Il est évident aujourd’hui que tous les actifs seront tokénisés, que ce soient des actifs bancarisés ou non bancarisés. Donc l’immobilier le sera potentiellement encore plus que des actifs bancaires. Il va y avoir un enjeu de marché pour tous les acteurs notamment les banques de pouvoir faire rentrer dans leurs AUM ce type d’actifs et aussi de proposer du conseil ainsi que du stockage. C’est un enjeu d’industrie qui dépasse la Suisse et qui est très probablement global. Cela va aussi très certainement modifier l’infrastructure de traitement des actifs digitaux, quels qu’ils soient, au niveau des bourses, mais aussi des banques et des différents acteurs de l’industrie, comme les brokers, les dealers, les opérateurs, les structureurs de fonds et ceux gèrent ces fonds. Dans quelques années cela deviendra « mainstream », c’est quelque chose qui me semble inévitable pour l’industrie.

 

Enfin, quel(s) conseil(s) donneriez-vous aux personnes souhaitant se lancer dans la tokénisation immobilière ?
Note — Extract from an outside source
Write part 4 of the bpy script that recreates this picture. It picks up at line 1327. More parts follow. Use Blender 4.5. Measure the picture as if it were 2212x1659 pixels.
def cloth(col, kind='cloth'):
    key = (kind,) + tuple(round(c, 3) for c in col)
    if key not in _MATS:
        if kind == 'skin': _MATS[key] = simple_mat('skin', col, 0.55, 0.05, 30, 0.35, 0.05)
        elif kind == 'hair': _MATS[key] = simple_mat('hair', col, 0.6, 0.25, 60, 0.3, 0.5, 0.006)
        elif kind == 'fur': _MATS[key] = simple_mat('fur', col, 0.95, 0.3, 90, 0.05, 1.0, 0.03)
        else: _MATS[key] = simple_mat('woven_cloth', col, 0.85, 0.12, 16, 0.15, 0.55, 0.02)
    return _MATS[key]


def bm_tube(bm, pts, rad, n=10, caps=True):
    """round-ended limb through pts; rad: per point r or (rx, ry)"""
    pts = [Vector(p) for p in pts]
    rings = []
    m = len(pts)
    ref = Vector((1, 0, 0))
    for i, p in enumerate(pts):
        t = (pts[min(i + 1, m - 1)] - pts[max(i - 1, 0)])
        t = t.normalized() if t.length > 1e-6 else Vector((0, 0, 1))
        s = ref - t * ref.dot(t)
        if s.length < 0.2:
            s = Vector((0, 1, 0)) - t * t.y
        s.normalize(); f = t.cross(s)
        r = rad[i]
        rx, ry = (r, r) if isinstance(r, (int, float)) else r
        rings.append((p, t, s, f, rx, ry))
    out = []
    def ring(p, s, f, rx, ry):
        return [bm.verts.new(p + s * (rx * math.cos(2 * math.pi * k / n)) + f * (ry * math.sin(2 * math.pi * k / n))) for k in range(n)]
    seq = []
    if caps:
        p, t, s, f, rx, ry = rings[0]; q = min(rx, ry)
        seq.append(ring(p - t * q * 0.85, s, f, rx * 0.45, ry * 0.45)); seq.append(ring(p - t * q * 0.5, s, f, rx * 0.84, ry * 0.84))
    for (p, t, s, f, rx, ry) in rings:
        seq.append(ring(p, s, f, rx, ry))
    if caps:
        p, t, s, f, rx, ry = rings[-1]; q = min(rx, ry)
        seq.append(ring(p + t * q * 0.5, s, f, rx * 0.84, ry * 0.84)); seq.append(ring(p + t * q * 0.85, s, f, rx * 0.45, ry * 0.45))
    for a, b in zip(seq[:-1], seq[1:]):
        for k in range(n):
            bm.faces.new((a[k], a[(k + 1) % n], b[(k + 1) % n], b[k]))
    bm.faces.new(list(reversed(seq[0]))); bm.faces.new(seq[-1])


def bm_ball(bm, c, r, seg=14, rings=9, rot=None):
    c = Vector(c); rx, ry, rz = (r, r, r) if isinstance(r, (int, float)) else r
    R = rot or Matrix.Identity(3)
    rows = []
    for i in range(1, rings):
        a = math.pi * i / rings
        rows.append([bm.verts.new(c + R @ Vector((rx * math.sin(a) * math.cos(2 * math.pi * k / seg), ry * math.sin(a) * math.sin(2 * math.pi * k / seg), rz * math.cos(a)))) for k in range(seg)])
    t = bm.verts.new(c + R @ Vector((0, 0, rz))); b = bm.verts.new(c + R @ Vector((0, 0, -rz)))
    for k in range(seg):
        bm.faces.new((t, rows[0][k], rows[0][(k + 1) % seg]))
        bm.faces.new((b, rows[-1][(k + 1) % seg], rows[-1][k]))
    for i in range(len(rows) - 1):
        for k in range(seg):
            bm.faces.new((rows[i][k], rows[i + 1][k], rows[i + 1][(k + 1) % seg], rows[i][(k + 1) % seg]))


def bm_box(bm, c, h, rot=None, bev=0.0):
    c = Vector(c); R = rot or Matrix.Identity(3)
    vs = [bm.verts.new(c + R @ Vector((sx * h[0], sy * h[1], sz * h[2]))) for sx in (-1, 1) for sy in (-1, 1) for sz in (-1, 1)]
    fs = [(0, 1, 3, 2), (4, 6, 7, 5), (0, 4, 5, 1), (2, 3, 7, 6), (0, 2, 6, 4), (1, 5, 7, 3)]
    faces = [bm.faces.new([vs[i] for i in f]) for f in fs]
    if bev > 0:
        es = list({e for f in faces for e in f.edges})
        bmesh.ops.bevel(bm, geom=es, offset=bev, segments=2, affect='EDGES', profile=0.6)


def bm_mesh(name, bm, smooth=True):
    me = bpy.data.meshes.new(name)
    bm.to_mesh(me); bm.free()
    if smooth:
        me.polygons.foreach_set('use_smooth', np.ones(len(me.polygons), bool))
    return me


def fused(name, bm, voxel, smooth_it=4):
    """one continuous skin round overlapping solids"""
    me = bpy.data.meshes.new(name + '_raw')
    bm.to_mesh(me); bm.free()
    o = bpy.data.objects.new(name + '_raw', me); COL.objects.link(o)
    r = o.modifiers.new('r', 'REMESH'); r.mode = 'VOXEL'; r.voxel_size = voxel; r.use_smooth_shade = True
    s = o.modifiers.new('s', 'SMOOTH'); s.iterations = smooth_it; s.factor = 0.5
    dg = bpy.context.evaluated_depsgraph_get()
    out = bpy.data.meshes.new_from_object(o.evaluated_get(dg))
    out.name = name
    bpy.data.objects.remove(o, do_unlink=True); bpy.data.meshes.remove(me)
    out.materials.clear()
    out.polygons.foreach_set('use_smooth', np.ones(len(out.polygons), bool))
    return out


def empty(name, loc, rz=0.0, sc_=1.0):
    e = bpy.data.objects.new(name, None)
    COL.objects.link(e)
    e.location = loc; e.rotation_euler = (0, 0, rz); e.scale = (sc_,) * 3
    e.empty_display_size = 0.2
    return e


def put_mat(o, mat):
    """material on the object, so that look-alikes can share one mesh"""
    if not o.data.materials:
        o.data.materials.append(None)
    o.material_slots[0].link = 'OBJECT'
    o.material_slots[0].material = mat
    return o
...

C’est un moment opportun pour rentrer dans la tokénisation immobilière. Il y a beaucoup à créer, notamment les standards ainsi que les discussions avec les différentes parties prenantes comme le régulateur, les opérateurs de marché, les banques et les acteurs qui vont tenir le rôle de broker et dealer sur la partie liquidité du marché.

 

L’enjeu est vraiment de considérer que l’on est encore au tout début de cette évolution de fond mais qu’elle est inévitable. Il faut pouvoir travailler avec des acteurs qui maîtrisent déjà plus ou moins ces opérations, pour ne pas recréer la roue, mais plutôt essayer de partir de quelque chose qui a déjà été fait.

 

Les motivations des acteurs qui s’inscrivent dans la tokénisation, c’est plutôt de pouvoir améliorer la procédure, réduire les délais et les coûts de transactions afin de pouvoir optimiser tout le processus.